None of it matters. Whichever felony Liang was convicted of, he won’t spend a day in prison for it. The DA’s office explains a little bit why:

Noting that Liang did not intend to harm Gurley, Thompson said last month that “due to the unique circumstances of this case, a prison sentence is not warranted”. At the sentencing on Tuesday, assistant DA Joe Alexis said that Liang had made a “terrible mistake”, but that the former police officer was “not someone we need to lock up to protect society”.

There are lots of reasons we lock people up, besides protecting society. Maybe Liang can spend a few hundred hours of his community service teaching assistant district attorneys about the various philosophies of criminal justice. Here are the ones I remember from first-year criminal law:

  1. Incapacitation: locking people up to keep them from committing crimes against society.
  2. Rehabilitation: reforming criminals into productive members of society.
  3. Deterrence: creating negative consequences for lawlessness to promote well-socialized behavior.
  4. Retribution: exacting punishment for criminal actions against society.
  5. Denunciation: a communal expression of disapproval of criminal behavior by society.

Again, Liang was fired from the NYPD a while back. He’s not patrolling any stairwells, and so locking him up probably doesn’t keep anyone safe. But we could… you know… imprison him for killing someone. It could Deter other police officers from accidentally shooting their guns, or Punish the person who killed another person, or serve to Denounce police who fail to serve or protect their city.

If you’re wanting for actions to Deter or Punish or Denounce, chew on this one: neither Liang nor his partner administered CPR nor called for an ambulance in the minutes following the shooting. Instead, they texted their union representatives.

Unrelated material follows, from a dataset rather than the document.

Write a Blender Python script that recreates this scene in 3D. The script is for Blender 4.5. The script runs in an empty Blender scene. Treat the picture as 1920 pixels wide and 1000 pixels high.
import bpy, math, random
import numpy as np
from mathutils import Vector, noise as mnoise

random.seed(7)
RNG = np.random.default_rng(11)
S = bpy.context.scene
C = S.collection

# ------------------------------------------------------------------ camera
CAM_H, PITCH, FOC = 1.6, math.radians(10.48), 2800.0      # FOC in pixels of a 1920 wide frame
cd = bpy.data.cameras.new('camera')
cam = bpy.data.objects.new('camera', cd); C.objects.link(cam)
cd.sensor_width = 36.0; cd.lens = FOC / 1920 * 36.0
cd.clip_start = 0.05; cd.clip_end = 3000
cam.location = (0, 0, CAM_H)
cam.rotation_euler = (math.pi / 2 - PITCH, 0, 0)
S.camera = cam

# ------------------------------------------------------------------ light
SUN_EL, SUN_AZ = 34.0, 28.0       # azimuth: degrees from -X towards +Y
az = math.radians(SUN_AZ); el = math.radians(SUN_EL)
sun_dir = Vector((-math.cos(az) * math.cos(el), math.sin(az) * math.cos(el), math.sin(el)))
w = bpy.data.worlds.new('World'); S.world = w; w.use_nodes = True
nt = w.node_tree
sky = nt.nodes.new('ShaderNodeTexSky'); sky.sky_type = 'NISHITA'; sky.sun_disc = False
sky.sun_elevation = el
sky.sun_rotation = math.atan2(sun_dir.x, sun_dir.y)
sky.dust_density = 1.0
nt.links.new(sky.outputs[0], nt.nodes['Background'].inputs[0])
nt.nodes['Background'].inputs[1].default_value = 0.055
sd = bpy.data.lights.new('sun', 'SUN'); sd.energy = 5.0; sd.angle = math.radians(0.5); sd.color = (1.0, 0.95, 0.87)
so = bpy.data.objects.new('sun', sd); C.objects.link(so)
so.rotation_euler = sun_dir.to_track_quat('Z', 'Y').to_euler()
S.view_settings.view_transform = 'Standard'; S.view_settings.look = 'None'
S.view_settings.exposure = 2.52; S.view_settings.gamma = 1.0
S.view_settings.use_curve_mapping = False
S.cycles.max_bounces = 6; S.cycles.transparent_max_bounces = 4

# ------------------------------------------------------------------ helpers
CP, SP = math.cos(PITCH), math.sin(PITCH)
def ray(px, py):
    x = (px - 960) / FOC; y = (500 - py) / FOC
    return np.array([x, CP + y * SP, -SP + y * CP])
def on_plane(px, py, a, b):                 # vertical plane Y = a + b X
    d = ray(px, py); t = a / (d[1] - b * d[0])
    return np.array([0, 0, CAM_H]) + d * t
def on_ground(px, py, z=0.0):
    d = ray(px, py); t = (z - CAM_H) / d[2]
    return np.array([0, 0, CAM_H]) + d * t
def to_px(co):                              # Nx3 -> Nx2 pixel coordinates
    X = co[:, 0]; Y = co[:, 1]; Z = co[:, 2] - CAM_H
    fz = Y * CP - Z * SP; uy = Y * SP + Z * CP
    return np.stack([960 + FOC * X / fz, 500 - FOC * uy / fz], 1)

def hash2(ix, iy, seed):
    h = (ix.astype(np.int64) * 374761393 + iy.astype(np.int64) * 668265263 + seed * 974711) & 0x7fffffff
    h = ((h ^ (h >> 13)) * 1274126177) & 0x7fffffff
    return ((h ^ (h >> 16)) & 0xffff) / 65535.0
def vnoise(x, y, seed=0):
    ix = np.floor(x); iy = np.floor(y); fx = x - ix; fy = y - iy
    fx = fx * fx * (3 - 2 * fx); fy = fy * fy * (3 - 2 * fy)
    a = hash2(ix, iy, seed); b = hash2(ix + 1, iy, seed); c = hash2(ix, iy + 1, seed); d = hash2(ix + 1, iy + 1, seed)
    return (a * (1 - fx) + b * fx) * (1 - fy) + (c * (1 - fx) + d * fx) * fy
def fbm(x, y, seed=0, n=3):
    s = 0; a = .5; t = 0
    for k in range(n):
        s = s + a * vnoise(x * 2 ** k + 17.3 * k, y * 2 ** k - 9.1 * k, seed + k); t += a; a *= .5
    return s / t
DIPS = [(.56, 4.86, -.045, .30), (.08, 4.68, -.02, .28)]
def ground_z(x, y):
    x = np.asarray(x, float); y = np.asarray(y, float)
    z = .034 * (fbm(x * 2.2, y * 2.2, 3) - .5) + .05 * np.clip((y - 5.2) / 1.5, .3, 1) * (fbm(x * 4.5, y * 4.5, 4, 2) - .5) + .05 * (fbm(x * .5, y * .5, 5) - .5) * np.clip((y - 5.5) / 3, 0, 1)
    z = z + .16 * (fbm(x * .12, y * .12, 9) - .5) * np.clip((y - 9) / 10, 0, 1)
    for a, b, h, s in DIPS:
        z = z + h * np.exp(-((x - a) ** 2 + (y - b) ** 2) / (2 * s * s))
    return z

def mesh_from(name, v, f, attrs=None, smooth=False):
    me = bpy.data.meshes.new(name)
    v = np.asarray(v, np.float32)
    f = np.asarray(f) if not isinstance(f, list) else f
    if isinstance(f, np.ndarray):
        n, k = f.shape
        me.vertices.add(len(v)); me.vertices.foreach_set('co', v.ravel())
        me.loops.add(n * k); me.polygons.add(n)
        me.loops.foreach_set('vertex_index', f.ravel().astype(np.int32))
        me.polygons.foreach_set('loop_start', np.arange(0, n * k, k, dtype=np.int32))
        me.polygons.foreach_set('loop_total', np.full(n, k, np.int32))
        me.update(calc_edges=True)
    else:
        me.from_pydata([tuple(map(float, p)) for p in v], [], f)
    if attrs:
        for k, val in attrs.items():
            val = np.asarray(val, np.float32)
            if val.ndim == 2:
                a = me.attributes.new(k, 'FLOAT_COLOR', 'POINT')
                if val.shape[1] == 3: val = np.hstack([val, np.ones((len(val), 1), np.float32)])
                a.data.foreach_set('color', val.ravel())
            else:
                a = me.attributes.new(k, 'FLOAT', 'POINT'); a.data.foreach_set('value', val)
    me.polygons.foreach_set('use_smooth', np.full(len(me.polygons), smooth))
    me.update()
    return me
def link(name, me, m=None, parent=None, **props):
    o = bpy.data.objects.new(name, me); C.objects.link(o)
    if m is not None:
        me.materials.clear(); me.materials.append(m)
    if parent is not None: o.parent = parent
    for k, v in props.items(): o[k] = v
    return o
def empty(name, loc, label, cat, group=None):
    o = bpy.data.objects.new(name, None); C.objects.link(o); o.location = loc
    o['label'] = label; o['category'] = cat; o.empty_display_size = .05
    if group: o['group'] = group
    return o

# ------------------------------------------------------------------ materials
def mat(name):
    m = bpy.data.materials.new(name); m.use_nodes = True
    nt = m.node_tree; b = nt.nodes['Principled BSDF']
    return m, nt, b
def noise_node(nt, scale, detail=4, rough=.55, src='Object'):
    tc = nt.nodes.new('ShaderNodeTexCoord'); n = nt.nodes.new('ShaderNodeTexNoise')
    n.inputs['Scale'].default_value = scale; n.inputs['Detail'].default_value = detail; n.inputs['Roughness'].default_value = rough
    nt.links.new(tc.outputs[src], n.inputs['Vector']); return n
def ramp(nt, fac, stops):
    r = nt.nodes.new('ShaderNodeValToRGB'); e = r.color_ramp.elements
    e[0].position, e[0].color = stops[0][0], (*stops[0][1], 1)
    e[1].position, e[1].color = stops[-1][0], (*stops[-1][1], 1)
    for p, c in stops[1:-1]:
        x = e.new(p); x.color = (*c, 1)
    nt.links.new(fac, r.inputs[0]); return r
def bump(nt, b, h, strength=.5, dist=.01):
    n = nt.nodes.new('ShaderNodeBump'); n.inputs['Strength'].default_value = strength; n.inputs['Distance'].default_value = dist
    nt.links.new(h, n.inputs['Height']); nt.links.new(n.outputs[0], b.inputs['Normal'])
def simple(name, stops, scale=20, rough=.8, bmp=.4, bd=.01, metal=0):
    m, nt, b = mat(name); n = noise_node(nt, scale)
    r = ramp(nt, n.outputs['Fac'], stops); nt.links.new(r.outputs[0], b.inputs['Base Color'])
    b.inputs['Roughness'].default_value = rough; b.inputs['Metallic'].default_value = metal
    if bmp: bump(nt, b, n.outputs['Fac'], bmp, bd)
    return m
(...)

Actions have consequences. I’m simply baffled by the suggestion that, since Liang is unlikely to kill anyone else, there’s no point in putting him in prison. No harm, no foul, right guys?

Let’s ask Akai Gurley’s family:

Gurley’s family said the sentence “sends the message that police officers who kill people should not face serious consequences. It is this ongoing pattern of a severe lack of accountability for officers that unjustly kill and brutalize New Yorkers that allows the violence to continue.”

It’s weird how the family of the man killed by a police officer isn’t on team “no harm no foul.”

One More Thing

Amid the failure of the legal process to hold yet another police officer accountable for the death of yet another unarmed black man, it’s easy to lose sight of the forest for the trees here. There are broader socioeconomic and political structures at work: as Alan Feuer in the New York Times put it, If Police Stairwell Shooting Was Accidental, Circumstances Around It Were Not.

But if the killing of Mr. Gurley was a kind of crime of chance, what of the conditions that preceded and permitted it? Would a private building on the Upper East Side have had an elevator persistently out of service as was the case at the Louis H. Pink Houses in East New York? Would the stairwell lights in such a building have been broken? Would armed officers—one of them with his gun drawn—have been on patrol inside? […]

Alex S. Vitale, a professor of sociology at Brooklyn College, said that he would take a literal approach to the “broken windows” theory of policing, a favorite strategy of the police commissioner, William J. Bratton.

“For too long, the department’s emphasis has been on making communities safer through zero-tolerance policing,” Mr. Vitale said, “but they don’t actually fix any broken windows. The physical dynamic in the Pink Houses was a major contributing factor to what happened. And if the city was really focused on making the place better, it wouldn’t just criminalize behavior, it would fix elevators and lights, and think of ways to empower people to better manage their environments.”

In 2016, the NYPD’s budget will be $4.8 billion. The New York City Housing Authority responsible for the Pink Houses will have a budget of $3.3 billion. That kind of money would fix a lot of broken windows.